Measures to address challenges of inorganic fertilisers
Practical strategies farmers, communities and policymakers can use:
- Soil testing before application — apply the right amount and type of fertiliser.
- Integrated soil fertility management — combine organic manures (compost, farmyard manure) with inorganic fertilisers.
- Precision application — place fertiliser near plant roots, avoid broadcasting; use appropriate timing (avoid rainy season at application time).
- Controlled-release and nano-fertilisers to reduce leaching and emissions.
- Buffer strips and vegetative barriers along rivers to reduce runoff.
- Use of cover crops and crop rotations to reduce nutrient loss and improve soil health.
- Farmer education, extension services and regulations to ensure correct use and handling.
Suggested learning experiences (classroom & field)
- Carry out a precipitation experiment: mix AgNO3(aq) and NaCl(aq) to make AgCl(s). Write molecular and ionic equations.
- Prepare a soluble salt by titration (acid + base) and crystallise it. Record mass of crystals obtained.
- Investigate behaviour of hydrated salts: observe CuSO4·5H2O losing water on heating; observe a deliquescent salt like CaCl2 absorbing moisture.
- Field visit: visit a local farm to see fertiliser use.
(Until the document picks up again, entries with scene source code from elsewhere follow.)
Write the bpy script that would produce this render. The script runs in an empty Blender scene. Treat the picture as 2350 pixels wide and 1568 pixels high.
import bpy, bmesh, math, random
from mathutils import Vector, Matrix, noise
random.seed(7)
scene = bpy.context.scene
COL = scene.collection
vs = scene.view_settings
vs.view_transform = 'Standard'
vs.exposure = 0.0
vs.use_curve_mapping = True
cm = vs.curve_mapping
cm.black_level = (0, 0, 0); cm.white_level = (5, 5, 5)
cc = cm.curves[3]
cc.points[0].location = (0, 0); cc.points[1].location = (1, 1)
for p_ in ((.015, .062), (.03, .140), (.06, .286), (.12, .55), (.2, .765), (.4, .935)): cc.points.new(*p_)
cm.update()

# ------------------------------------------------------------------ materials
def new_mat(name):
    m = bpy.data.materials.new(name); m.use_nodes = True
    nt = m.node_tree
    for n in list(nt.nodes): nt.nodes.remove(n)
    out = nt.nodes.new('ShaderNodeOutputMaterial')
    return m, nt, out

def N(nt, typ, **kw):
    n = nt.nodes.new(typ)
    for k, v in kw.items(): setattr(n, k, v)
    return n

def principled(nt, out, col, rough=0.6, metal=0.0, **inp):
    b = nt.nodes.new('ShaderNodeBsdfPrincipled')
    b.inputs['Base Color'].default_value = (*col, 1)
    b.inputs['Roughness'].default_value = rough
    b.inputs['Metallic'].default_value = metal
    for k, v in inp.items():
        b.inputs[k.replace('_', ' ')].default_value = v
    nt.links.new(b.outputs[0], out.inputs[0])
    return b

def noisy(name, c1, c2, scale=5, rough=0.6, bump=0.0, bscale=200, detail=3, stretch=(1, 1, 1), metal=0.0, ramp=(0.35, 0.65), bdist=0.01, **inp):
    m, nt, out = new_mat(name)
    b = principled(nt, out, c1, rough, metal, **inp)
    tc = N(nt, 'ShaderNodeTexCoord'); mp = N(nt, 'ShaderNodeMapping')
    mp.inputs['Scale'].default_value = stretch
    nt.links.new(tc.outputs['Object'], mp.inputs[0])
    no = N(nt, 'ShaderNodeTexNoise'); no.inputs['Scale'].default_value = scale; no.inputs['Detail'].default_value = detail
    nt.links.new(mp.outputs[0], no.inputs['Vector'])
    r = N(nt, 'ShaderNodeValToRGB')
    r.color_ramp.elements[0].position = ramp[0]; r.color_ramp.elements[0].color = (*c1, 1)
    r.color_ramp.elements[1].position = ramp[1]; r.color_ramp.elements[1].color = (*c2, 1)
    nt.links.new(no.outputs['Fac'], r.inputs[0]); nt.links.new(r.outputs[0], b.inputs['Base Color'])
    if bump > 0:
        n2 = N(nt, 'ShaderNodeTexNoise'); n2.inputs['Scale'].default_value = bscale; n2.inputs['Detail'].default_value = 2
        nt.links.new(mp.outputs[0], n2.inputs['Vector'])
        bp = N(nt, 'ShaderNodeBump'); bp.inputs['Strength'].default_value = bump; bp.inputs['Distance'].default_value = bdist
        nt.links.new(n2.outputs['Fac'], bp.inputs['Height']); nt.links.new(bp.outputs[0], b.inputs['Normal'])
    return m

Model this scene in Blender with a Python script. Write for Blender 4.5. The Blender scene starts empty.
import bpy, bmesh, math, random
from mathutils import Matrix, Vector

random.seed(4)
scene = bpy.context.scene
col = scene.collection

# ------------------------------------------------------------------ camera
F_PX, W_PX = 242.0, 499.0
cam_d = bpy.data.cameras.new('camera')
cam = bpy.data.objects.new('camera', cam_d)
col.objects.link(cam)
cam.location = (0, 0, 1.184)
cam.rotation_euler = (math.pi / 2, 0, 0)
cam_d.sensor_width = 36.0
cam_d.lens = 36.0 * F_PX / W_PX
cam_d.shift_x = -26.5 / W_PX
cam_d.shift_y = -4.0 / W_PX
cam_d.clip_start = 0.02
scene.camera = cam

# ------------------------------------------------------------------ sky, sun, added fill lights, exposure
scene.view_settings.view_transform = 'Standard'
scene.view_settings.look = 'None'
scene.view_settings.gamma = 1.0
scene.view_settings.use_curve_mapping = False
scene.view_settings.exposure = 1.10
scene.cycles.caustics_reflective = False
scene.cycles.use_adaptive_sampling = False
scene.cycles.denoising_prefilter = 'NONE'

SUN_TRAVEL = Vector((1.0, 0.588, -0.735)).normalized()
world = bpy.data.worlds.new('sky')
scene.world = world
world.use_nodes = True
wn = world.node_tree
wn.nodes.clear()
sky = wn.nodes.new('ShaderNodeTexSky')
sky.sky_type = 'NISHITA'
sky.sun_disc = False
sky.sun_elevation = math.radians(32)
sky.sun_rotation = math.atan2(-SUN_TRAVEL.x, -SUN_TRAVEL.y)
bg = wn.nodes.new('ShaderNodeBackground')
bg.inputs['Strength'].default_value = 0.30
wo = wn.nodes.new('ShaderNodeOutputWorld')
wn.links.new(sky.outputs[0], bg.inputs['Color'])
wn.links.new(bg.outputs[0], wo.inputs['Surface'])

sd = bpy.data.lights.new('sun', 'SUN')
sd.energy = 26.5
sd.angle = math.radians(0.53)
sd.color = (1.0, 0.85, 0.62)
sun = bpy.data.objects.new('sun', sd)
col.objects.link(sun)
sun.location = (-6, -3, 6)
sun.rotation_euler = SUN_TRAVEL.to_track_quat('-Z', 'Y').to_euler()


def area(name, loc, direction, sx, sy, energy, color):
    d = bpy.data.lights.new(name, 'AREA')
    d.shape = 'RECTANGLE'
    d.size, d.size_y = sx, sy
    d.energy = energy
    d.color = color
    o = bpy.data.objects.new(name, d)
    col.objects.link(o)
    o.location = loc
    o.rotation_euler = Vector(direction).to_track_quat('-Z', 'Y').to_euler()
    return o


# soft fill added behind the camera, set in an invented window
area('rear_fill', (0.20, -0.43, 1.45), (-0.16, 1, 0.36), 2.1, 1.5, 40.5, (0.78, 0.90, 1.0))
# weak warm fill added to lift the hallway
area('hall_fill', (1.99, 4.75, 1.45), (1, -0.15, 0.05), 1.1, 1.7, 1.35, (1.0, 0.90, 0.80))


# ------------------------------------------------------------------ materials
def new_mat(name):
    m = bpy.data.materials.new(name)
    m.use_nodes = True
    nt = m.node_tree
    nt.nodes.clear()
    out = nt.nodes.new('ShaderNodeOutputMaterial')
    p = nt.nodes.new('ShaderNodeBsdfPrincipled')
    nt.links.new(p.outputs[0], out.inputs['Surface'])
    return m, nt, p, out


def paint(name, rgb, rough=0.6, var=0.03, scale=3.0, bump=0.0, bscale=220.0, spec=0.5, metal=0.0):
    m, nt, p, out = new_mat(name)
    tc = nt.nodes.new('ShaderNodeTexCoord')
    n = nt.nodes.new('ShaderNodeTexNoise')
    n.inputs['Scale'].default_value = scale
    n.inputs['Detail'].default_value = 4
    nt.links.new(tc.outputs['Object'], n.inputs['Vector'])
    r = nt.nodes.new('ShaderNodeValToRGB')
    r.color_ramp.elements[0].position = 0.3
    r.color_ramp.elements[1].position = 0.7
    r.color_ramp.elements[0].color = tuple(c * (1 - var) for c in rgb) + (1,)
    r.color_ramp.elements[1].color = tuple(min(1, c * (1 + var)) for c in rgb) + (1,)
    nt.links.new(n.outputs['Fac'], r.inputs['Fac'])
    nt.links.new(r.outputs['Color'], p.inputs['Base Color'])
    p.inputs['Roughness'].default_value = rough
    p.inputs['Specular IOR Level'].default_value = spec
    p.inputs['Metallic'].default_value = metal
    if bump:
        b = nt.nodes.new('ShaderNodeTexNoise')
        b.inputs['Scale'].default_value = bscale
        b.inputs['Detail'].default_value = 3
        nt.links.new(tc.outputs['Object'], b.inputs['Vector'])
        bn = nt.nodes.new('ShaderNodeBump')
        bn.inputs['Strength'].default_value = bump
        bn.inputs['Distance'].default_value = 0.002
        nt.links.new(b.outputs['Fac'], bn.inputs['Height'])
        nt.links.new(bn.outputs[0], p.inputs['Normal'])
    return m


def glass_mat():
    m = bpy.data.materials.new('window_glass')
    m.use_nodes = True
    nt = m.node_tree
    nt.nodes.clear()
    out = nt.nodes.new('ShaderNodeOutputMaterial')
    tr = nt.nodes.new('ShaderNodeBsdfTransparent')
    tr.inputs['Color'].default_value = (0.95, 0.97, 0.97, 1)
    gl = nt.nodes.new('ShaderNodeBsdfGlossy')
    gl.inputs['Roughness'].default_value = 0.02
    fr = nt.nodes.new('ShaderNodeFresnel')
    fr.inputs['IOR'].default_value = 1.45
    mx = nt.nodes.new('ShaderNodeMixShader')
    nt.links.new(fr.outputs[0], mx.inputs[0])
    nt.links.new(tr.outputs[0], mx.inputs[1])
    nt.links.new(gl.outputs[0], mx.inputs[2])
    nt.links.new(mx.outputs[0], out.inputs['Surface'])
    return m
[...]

Interview farmer about types (DAP, CAN, NPK) and methods used.
- Class debate: “Are inorganic fertilisers more helpful than harmful?” — students research environmental impacts and propose solutions.
Salts are ionic compounds important in daily life and industry. Learn to classify salts by solubility, prepare them using neutralisation, precipitation and crystallisation, and consider both benefits and environmental risks — especially in agriculture. Use good laboratory practice and sustainable farming methods to reduce harm.
Short class quiz / tasks
- Name a soluble salt and an insoluble salt and give one use for each.
- Write the ionic equation for the precipitation of AgCl.
- List two ways farmers can reduce fertiliser runoff into rivers.
- Plan a simple experiment to make and dry crystals of a salt in the school laboratory (include safety steps).